--- EXCERPTED DATA ---
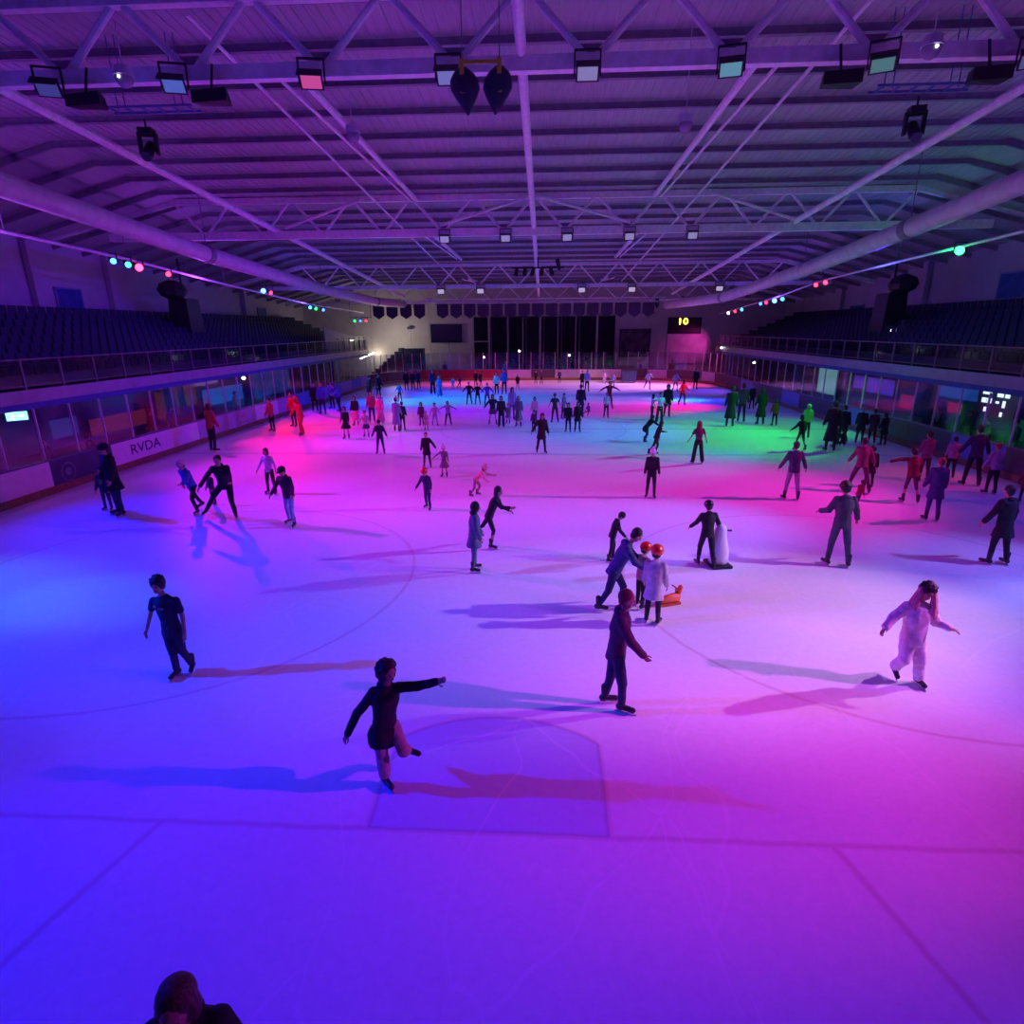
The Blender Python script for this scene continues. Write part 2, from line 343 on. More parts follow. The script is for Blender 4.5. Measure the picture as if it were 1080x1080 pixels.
# ---------------------------------------------------------------- roof
DECK = mat('roof_decking', (.42, .39, .46), .7, .15, 3, .4, stretch=(6, .3, 1))
PURL = mat('purlin_steel', (.24, .21, .28), .6, .15, 4)
TRUSS = mat('truss_paint', (.82, .76, .84), .5, .12, 5)
DUCT = mat('duct_skin', (.62, .55, .62), .5, .12, 2.5, .1)
g = G(); xs = [-25.2, -17.5, 17.5, 25.2]; ys = [-5, 2, 10.7, 27, 42.8, 55, 60.3]
def deckz(x, y): return roofz(y) + 1.75 - (0 if abs(x) < 18 else 1.9)
vv = [(x, y, deckz(x, y)) for y in ys for x in xs]
g.add(vv, [(j*4+i, j*4+i+1, j*4+i+5, j*4+i+4) for j in range(len(ys)-1) for i in range(3)])
vv = [(x, y, deckz(x, y)+.15) for y in ys for x in xs]
g.add(vv, [(j*4+i+4, j*4+i+5, j*4+i+1, j*4+i) for j in range(len(ys)-1) for i in range(3)])
# corrugation ribs running down the slope
ceiling = g.build('ceiling', DECK, kind='structure', label='corrugated roof decking seen from below')
rb = G(); x = -17.2
while x < 17.4:
    rb.bar((x, -4.8, roofz(-4.8)+1.74), (x, 60, roofz(60)+1.74), .08, .03); x += .3
rb.build('decking_rib', DECK, ceiling, kind='stuff')
y = 3.0; k = 0
while y < 59:
    p_ = G(); z = roofz(y)+1.6
    p_.box((0, y, z), (35.4, .07, .18)); p_.box((0, y, z-.1), (35.4, .16, .02)); p_.bar((17.6, y, z), (25, y, z-1.9), .1, .22); p_.bar((-17.6, y, z), (-25, y, z-1.9), .1, .22)
    p_.build('purlin', PURL, ceiling); y += 2.03; k += 1

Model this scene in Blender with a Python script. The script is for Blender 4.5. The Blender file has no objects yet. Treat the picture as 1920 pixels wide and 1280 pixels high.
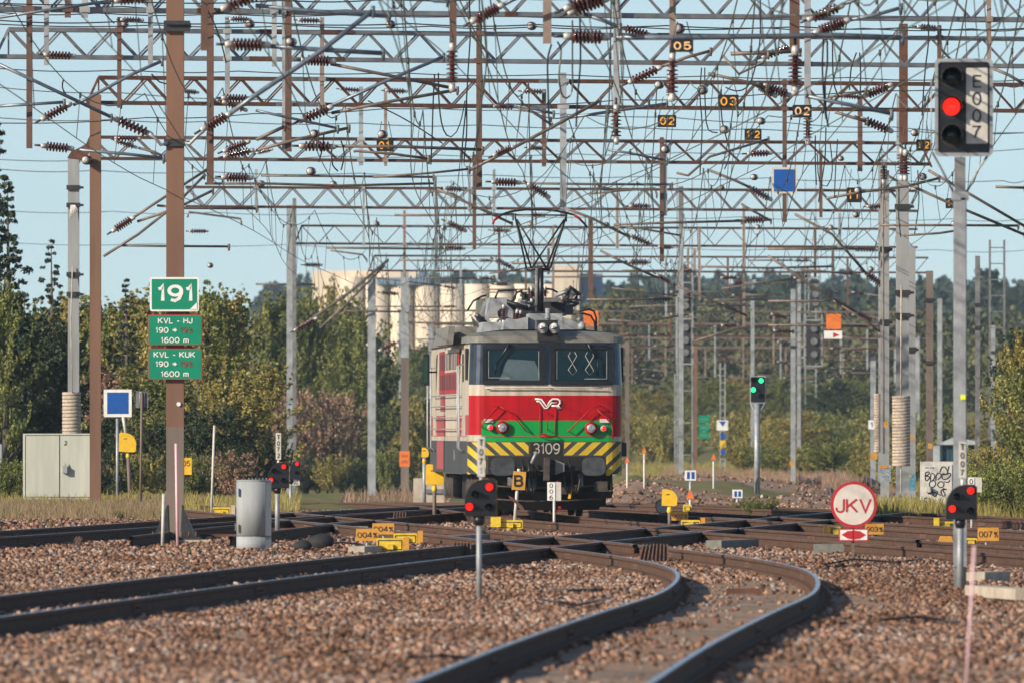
---
### DO THIS
Find the word "scene" in the data and show each line that holds it.

### ANSWER TO THIS EXERCISE
The Blender Python script for this scene continues. Write part 2, from line 343 on. More parts follow. The script is for Blender 4.5. Measure the picture as if it were 1080x1080 pixels.
Model this scene in Blender with a Python script. The script is for Blender 4.5. The Blender file has no objects yet. Treat the picture as 1920 pixels wide and 1280 pixels high.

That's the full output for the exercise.